Nov. 3rd, 2013

pktechgirlbackup: (pktechgirl)
Another metaprinciple is "equality." What do you do if you have an opportunity to advance one of your principles, but only for some people? For example, the GI Bill that sent WW2 veterans to college. I haven't thoroughly researched it, but my gut feeling is that was a pretty good idea: it rewarded people for risking themselves in the one war no one has moral qualms about, it was short term economically beneficial by mitigating a post-war recession caused by a sudden glut of labor during a simultaneous demand drop, it was long term economically beneficial by raising the education level of the country at a time when we had a shortage of educated workers.

The G.I. Bill as written was race neutral, but it was implemented by people, and people implemented it in a racist way. Black soldiers were guided/nudged/pushed disproportionately into trade schools, sent to worse trade schools for worse trades than their white equivalents, and disproportionately denied aid entirely. Even if aid distribution had been truly proportionate, you had to be admitted to a school in order to attend, and universities admissions were still quite racist. There are some very good HBCUs, but not enough to absorb so many new students.

So the bill will disproportionately help poor white people over black people. It may well widen the wealth gap as measured in dollars. But the poorer you are, the more utility you get out of each dollar, and poor black people have fewer alternatives than poor white people. Trade school isn't Harvard, but it might still be better than nothing. Tressie Cottom says functionally the same thing about grad school. It might have a terrible average payoff and have an even worse payoff for black students, but it still might be the best option for some black people, at a higher rate than it is the best option for white people.

[Please also read this account of a VA bureaucrat trying to talk a black veteran out of attending a 4 year school he was already admitted to. The counselor couldn't legally say no, but he did everything he could to deny the man his rights. Now read Tressie Cottom's post on how dressing "up" enabled her mother to convince government workers to give her benefits she was entitled to but otherwise would have been denied. ]

So if you're president in 1944, what is the moral thing to do? Is helping some worse than helping none? What about minimum wage laws that exclude primarily-black occupations?
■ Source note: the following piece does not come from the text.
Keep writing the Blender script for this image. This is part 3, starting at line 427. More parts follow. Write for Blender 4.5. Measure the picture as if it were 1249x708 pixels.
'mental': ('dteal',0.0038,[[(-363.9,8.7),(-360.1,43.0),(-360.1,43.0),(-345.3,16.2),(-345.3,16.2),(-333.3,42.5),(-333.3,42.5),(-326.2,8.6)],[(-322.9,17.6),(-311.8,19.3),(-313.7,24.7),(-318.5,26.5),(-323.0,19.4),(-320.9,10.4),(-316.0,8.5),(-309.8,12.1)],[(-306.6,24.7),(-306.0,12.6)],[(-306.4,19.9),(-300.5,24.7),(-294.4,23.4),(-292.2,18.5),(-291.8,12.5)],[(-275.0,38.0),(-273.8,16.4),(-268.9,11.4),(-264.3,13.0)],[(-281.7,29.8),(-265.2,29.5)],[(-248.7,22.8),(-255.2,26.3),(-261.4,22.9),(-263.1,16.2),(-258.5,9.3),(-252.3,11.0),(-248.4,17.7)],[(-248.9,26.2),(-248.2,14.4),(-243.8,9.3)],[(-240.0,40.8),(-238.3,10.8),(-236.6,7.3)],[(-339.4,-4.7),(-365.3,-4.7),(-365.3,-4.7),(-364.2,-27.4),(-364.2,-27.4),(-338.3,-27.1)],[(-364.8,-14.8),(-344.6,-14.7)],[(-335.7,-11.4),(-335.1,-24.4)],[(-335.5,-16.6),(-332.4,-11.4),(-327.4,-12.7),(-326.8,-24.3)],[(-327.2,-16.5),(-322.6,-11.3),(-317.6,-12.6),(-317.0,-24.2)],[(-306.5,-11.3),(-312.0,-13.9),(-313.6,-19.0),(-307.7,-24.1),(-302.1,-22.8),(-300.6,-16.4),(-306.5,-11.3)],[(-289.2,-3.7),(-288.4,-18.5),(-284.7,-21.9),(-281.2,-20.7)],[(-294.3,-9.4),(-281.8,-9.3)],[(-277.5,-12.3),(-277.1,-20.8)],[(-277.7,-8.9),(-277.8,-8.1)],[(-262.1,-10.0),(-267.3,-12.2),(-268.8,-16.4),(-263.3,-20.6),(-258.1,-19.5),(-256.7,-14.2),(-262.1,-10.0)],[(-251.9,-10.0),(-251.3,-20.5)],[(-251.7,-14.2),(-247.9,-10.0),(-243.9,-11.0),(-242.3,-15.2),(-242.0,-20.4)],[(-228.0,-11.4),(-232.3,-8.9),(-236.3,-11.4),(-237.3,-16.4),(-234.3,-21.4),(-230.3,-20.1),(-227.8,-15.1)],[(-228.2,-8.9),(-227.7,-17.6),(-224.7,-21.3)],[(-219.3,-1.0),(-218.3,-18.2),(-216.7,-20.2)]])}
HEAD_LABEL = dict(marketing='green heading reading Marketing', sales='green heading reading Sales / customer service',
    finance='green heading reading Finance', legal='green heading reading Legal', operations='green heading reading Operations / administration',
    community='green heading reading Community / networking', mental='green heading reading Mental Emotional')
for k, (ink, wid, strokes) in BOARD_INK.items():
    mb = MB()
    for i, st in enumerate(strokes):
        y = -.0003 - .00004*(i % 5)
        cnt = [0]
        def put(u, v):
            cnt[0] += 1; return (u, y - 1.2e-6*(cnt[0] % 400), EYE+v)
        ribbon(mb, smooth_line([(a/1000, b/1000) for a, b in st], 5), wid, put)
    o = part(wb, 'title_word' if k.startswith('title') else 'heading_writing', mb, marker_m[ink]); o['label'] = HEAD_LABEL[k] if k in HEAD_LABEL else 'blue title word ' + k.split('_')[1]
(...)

Great Depression public works programs that will only hire white workers? A universal health care program that leaves care of the absolute poorest to the states, and states with high numbers of poor POCs are refusing to participate?

[Full disclosure: I opposed the Affordable Care Act act at the time for many reasons, but I have to admit I was against universal health care. Now I see a place for it, but maintain my belief that the ACA was one of the absolute worst implementations that could possibly exist.]